_PROBLEM REQUIREMENTS_
It is required that the lines from the top of the listing through the line with "from mathutils import Vector, Matrix" be reproduced exactly, excluding pictures.

_DATA SEGMENT_

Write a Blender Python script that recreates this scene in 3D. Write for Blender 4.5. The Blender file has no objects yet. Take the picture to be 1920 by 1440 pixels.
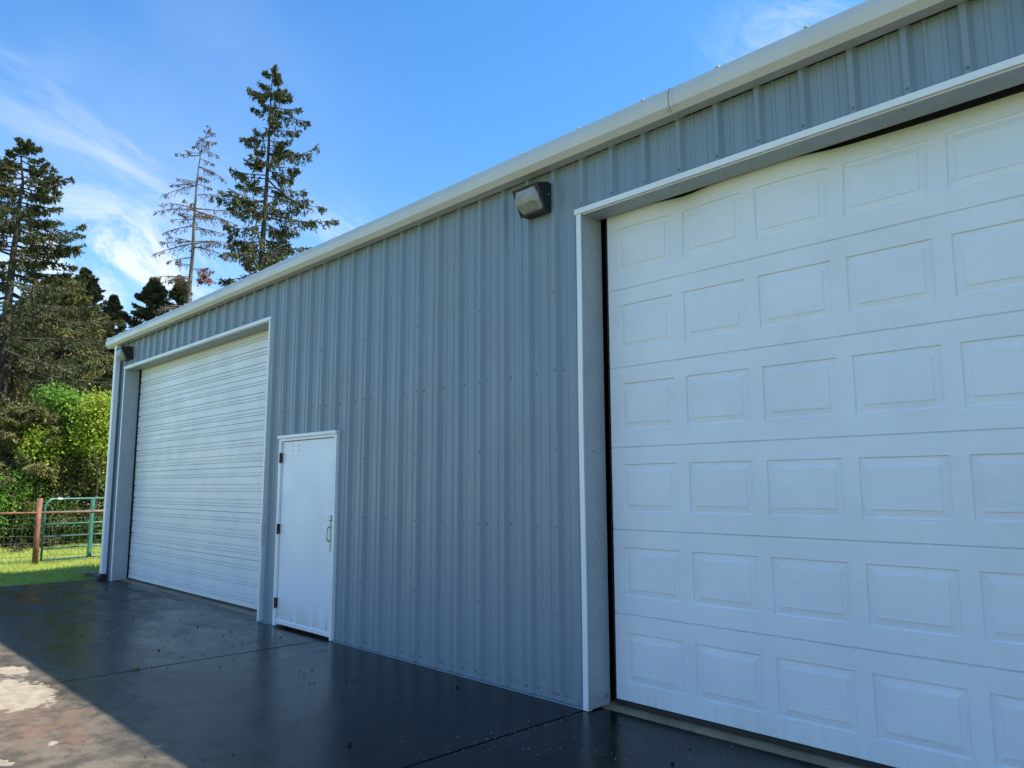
import bpy, math, random
import numpy as np
from mathutils import Vector, Matrix

random.seed(7)
RNG = np.random.default_rng(11)
sc = bpy.context.scene
COL = sc.collection

# ------------------------------------------------------------------ camera
CAM = np.array([3.995, -4.4641, 1.6331])
YAW, PIT, ROLL, FPX = 0.79917, 0.13488, -0.003114, 1414.48
_fw = np.array([-math.sin(YAW)*math.cos(PIT), math.cos(YAW)*math.cos(PIT), math.sin(PIT)])
_rt = np.array([math.cos(YAW), math.sin(YAW), 0.0])
_up = np.cross(_rt, _fw)
RT = _rt*math.cos(ROLL) + _up*math.sin(ROLL)
UP = -_rt*math.sin(ROLL) + _up*math.cos(ROLL)
cam_data = bpy.data.cameras.new('camera')
cam_data.sensor_width = 36.0
cam_data.lens = FPX/1920*36.0
cam_data.clip_start = 0.05
cam_data.clip_end = 2000
cam = bpy.data.objects.new('camera', cam_data)
COL.objects.link(cam)
cam.matrix_world = Matrix(((RT[0], UP[0], -_fw[0], CAM[0]), (RT[1], UP[1], -_fw[1], CAM[1]),
                           (RT[2], UP[2], -_fw[2], CAM[2]), (0, 0, 0, 1)))
sc.camera = cam


def direction(px, py):
    "direction of sight of a point in the photograph (1920 x 1440)"
    d = _fw + RT*(px-960)/FPX - UP*(py-720)/FPX
    return d/np.linalg.norm(d)


def spot(px, py, dist):
    "a point at the given horizontal distance"
    d = direction(px, py)
    return CAM + d/math.hypot(d[0], d[1])*dist


# ------------------------------------------------------------------ light
SUN = Vector((0.51, 0.544, 1.0)).normalized()
sun_data = bpy.data.lights.new('sun', 'SUN')
sun_data.energy = 5.0
sun_data.angle = math.radians(0.53)
sun_data.color = (1.0, 0.95, 0.87)
sun = bpy.data.objects.new('sun', sun_data)
sun.rotation_euler = SUN.to_track_quat('Z', 'Y').to_euler()
sun.location = (0, 0, 30)
COL.objects.link(sun)

world = bpy.data.worlds.new('World')
sc.world = world
world.use_nodes = True


def build_world():
    nt = world.node_tree
    nt.nodes.clear()
    N, L = nt.nodes.new, nt.links.new
    out = N('ShaderNodeOutputWorld')
    bg = N('ShaderNodeBackground')
    bg.inputs['Strength'].default_value = 0.15
    sky = N('ShaderNodeTexSky')
    sky.sky_type = 'NISHITA'
    sky.sun_disc = False
    sky.sun_elevation = math.asin(SUN.z)
    sky.sun_rotation = math.atan2(SUN.x, SUN.y)
    sky.altitude = 100
    sky.air_density = 1.0
    sky.dust_density = 0.1
    sky.ozone_density = 3.0
    tc = N('ShaderNodeTexCoord')

    def vmath(op, a, b=None):
        n = N('ShaderNodeVectorMath'); n.operation = op
        for i, v in enumerate((a, b)):
            if v is None: continue
            if isinstance(v, (tuple, list)) or hasattr(v, 'shape'): n.inputs[i].default_value = tuple(float(q) for q in v)
            else: L(v, n.inputs[i])
        return n

    def m(op, a, b=None, clamp=False):
        n = N('ShaderNodeMath'); n.operation = op; n.use_clamp = clamp
        for i, v in enumerate((a, b)):
            if v is None: continue
            if isinstance(v, (int, float)): n.inputs[i].default_value = v
            else: L(v, n.inputs[i])
        return n.outputs[0]

    D = vmath('NORMALIZE', tc.outputs['Generated']).outputs[0]
    c0 = direction(300, 300)
    r = np.cross(c0, [0, 0, 1.0]); r /= np.linalg.norm(r)
    u = np.cross(r, c0)
    a = math.radians(24)
    e1 = r*math.cos(a) - u*math.sin(a)
    e2 = r*math.sin(a) + u*math.cos(a)
    U = vmath('DOT_PRODUCT', D, e1).outputs['Value']
    V = vmath('DOT_PRODUCT', D, e2).outputs['Value']
    W = vmath('DOT_PRODUCT', D, c0).outputs['Value']

    def noise(su, sv, off, detail, rough, dist, lo, hi):
        cb = N('ShaderNodeCombineXYZ')
        L(m('MULTIPLY', U, su), cb.inputs[0]); L(m('MULTIPLY', V, sv), cb.inputs[1])
        L(m('ADD', m('MULTIPLY', W, 2.0), off), cb.inputs[2])
        n = N('ShaderNodeTexNoise'); n.inputs['Scale'].default_value = 1.0
        n.inputs['Detail'].default_value = detail; n.inputs['Roughness'].default_value = rough
        n.inputs['Distortion'].default_value = dist
        L(cb.outputs[0], n.inputs['Vector'])
        mr = N('ShaderNodeMapRange'); mr.interpolation_type = 'SMOOTHSTEP'
        mr.inputs['From Min'].default_value = lo; mr.inputs['From Max'].default_value = hi
        L(n.outputs['Fac'], mr.inputs['Value'])
        return mr.outputs[0]

    def blob(px, py, rad, amp, rad2=None, ang=0):
        c = direction(px, py)
        rr = np.cross(c, [0, 0, 1.0]); rr /= np.linalg.norm(rr); uu = np.cross(rr, c)
        an = math.radians(ang)
        f1 = rr*math.cos(an) - uu*math.sin(an); f2 = rr*math.sin(an) + uu*math.cos(an)
        rad2 = rad2 or rad
        diff = vmath('SUBTRACT', D, c).outputs[0]
        x = m('DIVIDE', vmath('DOT_PRODUCT', diff, f1).outputs['Value'], rad)
        y = m('DIVIDE', vmath('DOT_PRODUCT', diff, f2).outputs['Value'], rad2)
        z = m('DIVIDE', vmath('DOT_PRODUCT', diff, c).outputs['Value'], rad)
        q = m('ADD', m('ADD', m('MULTIPLY', x, x), m('MULTIPLY', y, y)), m('MULTIPLY', z, z))
        return m('MULTIPLY', m('EXPONENT', m('MULTIPLY', q, -1.0)), amp)

    def add(*v):
        s = v[0]
        for q in v[1:]: s = m('ADD', s, q)
        return s

    streaks = noise(4.0, 19.0, 3.1, 8, 0.6, 0.7, 0.40, 0.70)
    puffs = noise(8.0, 14.0, 8.4, 9, 0.66, 0.9, 0.40, 0.66)
    veil = noise(1.6, 3.4, 1.7, 5, 0.5, 0.3, 0.35, 0.7)
    ms = add(blob(110, 225, 0.17, 0.27, 0.045, 20), blob(330, 300, 0.10, 0.16, 0.04, 20))
    mp = add(blob(235, 495, 0.13, 0.8, 0.075, 10), blob(640, 430, 0.08, 0.35, 0.03, 15), blob(1480, 40, 0.09, 0.35, 0.045, -25),
             blob(120, 600, 0.25, 0.5, 0.09))
    mv = add(blob(330, 90, 0.2, 0.15, 0.12, 20), blob(240, 430, 0.25, 0.20, 0.13), 0.0)
    # thin cloud carries on, wide and soft, over the rest of the sky
    far = m('MULTIPLY', noise(2.2, 5.0, 12.0, 6, 0.55, 0.4, 0.46, 0.75), m('SUBTRACT', 0.26, m('MULTIPLY', W, 0.5), True))
    cover = m('MINIMUM', add(m('MULTIPLY', streaks, ms), m('MULTIPLY', puffs, mp), m('MULTIPLY', veil, mv), far), 0.92)
    hs = N('ShaderNodeHueSaturation'); hs.inputs['Saturation'].default_value = 1.26
    L(sky.outputs[0], hs.inputs['Color'])
    mix = N('ShaderNodeMix'); mix.data_type = 'RGBA'
    L(cover, mix.inputs[0]); L(hs.outputs[0], mix.inputs[6])
    mix.inputs[7].default_value = (3.5, 3.85, 4.3, 1)
    L(mix.outputs[2], bg.inputs['Color'])
    L(bg.outputs[0], out.inputs[0])


build_world()
vs = sc.view_settings
vs.view_transform = 'Standard'
vs.look = 'None'
vs.gamma = 1.0
vs.use_curve_mapping = False
vs.exposure = 0.88

# ------------------------------------------------------------------ helpers


def tag(o, label=None, cat=None, group=None, kind=None):
    if label: o['label'] = label
    if cat: o['category'] = cat
    if group: o['group'] = group
    if kind: o['kind'] = kind
    return o


def empty(name, loc=(0, 0, 0), rz=0):
    o = bpy.data.objects.new(name, None)
    o.empty_display_size = 0.2
    o.location = loc
    o.rotation_euler = (0, 0, rz)
    COL.objects.link(o)
    return o


class MB:
    "collects faces, builds one mesh"
    def __init__(s): s.v = []; s.f = []

    def quad(s, *pts):
        n = len(s.v); s.v += [tuple(p) for p in pts]; s.f.append(tuple(range(n, n+len(pts))))
        return s

    def box(s, x0, x1, y0, y1, z0, z1):
        n = len(s.v)
        s.v += [(x, y, z) for x in (x0, x1) for y in (y0, y1) for z in (z0, z1)]
        for q in ((0, 1, 3, 2), (4, 6, 7, 5), (0, 4, 5, 1), (2, 3, 7, 6), (0, 2, 6, 4), (1, 5, 7, 3)):
            s.f.append(tuple(n+i for i in q))
        return s

    def tube(s, pts, rad, sides=8, cap=True):
        pts = [np.array(p, float) for p in pts]
        if not hasattr(rad, '__len__'): rad = [rad]*len(pts)
        n0 = len(s.v)
        ref = None
        for i, p in enumerate(pts):
            d = pts[min(i+1, len(pts)-1)] - pts[max(i-1, 0)]
            d /= (np.linalg.norm(d)+1e-9)
            if ref is None:
                ref = np.array([0, 0, 1.0]) if abs(d[2]) < .9 else np.array([1.0, 0, 0])
            a = np.cross(d, ref); a /= np.linalg.norm(a)+1e-9
            b = np.cross(a, d); ref = b
            for k in range(sides):
                t = 2*math.pi*k/sides
                s.v.append(tuple(p + rad[i]*(a*math.cos(t)+b*math.sin(t))))
        for i in range(len(pts)-1):
            for k in range(sides):
                k2 = (k+1) % sides
                s.f.append((n0+i*sides+k, n0+i*sides+k2, n0+(i+1)*sides+k2, n0+(i+1)*sides+k))
        if cap:
            s.f.append(tuple(n0+k for k in range(sides))[::-1])
            s.f.append(tuple(n0+(len(pts)-1)*sides+k for k in range(sides)))
        return s

    def extrude(s, prof, x0, x1, axis=0, closed=True, caps=True, xs=None):
        "profile of (y,z) swept along x"
        xs = xs or [x0, x1]
        n0 = len(s.v); n = len(prof)
        for x in xs:
            for (a, b) in prof:
                s.v.append((x, a, b) if axis == 0 else (a, b, x) if axis == 2 else (a, x, b))
        for j in range(len(xs)-1):
            for i in range(n if closed else n-1):
                k = (i+1) % n
                s.f.append((n0+j*n+i, n0+j*n+k, n0+(j+1)*n+k, n0+(j+1)*n+i))
        if closed and caps:
            s.f.append(tuple(n0+i for i in range(n)))
            s.f.append(tuple(n0+(len(xs)-1)*n+i for i in range(n))[::-1])
        return s

    def mesh(s, name, mat, smooth=False):
        me = bpy.data.meshes.new(name)
        me.from_pydata([tuple(float(c) for c in v) for v in s.v], [], s.f)
        me.update()
        if mat: me.materials.append(mat)
        if smooth: me.polygons.foreach_set('use_smooth', [True]*len(me.polygons))
        return me

    def build(s, name, mat, parent=None, smooth=False, bevel=0, normals=True):
        me = s.mesh(name, mat, smooth)
        if normals:
            import bmesh
            bm = bmesh.new(); bm.from_mesh(me)
            bmesh.ops.recalc_face_normals(bm, faces=bm.faces)
            bm.to_mesh(me); bm.free()
        o = bpy.data.objects.new(name, me)
        COL.objects.link(o)
        if parent: o.parent = parent
        if bevel:
            b = o.modifiers.new('bevel', 'BEVEL'); b.width = bevel; b.segments = 2; b.limit_method = 'ANGLE'
        return o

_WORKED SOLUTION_
Write a Blender Python script that recreates this scene in 3D. Write for Blender 4.5. The Blender file has no objects yet. Take the picture to be 1920 by 1440 pixels.
import bpy, math, random
import numpy as np
from mathutils import Vector, Matrix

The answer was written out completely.